Well, they could try giving Republicans some political cover. Tout our successes in Iraq, claim their own dedication to helping Iraq survive and grow.

In other words, help the President declare victory.

There are Republicans who would leap at a chance like that. If Democrats can help enough Republican members of Congress abandon the war without looking like they’re abandoning the war, then abandon the war we shall!

But such a strategy of cooperation, bipartisanship, and snuggling up to the President means giving up a few things. It means giving up the political advantage they currently hold on the Iraq issue.

It means giving up some of their status as standalone political leaders and sharing the limelight with the President.

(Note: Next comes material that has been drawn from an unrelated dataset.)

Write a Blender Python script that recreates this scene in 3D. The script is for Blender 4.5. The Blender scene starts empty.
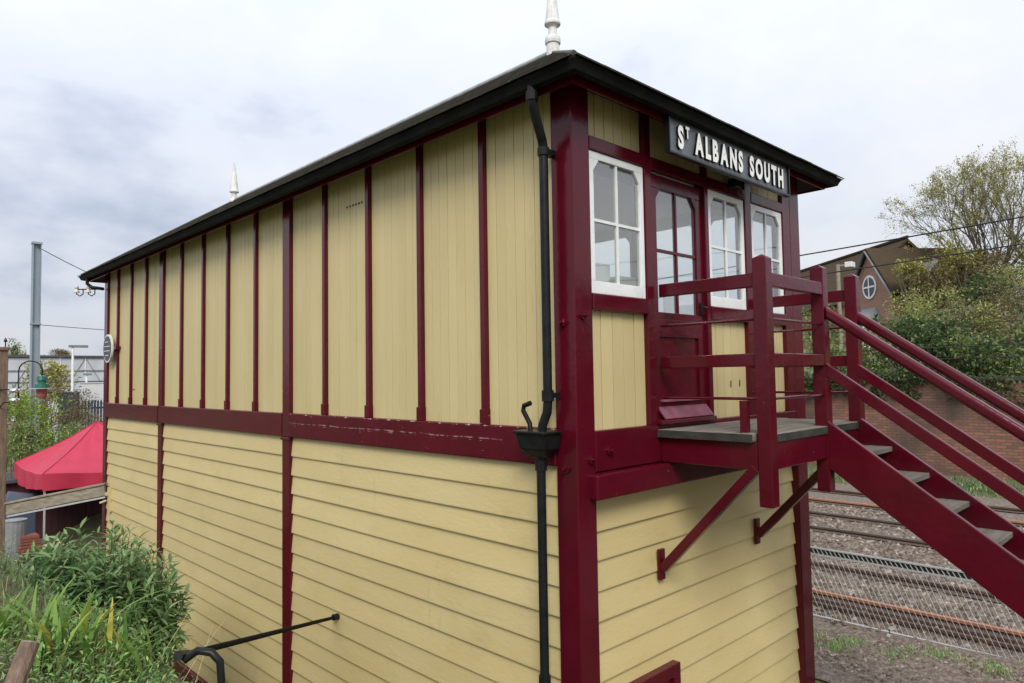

And it means giving up whatever fawning support they’re getting from the most flea-bitten of today’s wannabe-hippie Bush Lied! peace-at-all-costs leftroots. And, as we all know, the same leftroots that feeds you today will eat you tomorrow, should you happen to look their way with anything other than Peace, Love, and Dope in your heart.

Still, it might just work. Come on, Congressional Democrats, can’t you swallow your pride for the sake of peace? Would you really ask someone to be the last to die for a lie? Just to protect your own political advantage?

Are you really that cynical?

Maybe. Or…perhaps there’s another answer. Maybe congressional Democrats don’t really believe that Iraq is an unwinnable (already lost!) quagmire, based on lies and greed, unimportant in the global struggle against terrorism.

Maybe they don’t believe it. Maybe they really do know how important this is – more important, even, than humiliating President Bush and making sure history remembers him that way.

Maybe they’re publicly playing to their base, while ensuring that what has to happen – that the war can continue – does happen.

Clever.

I dunno. That credits them with an awful lot of sense. But that does seem to be what’s happening.

The alternative is that they’re deliberately pursuing a strategy, which they know will achieve the opposite of what they want, solely because it’s better for them politically.

And as partisan as I am, I hate to believe that.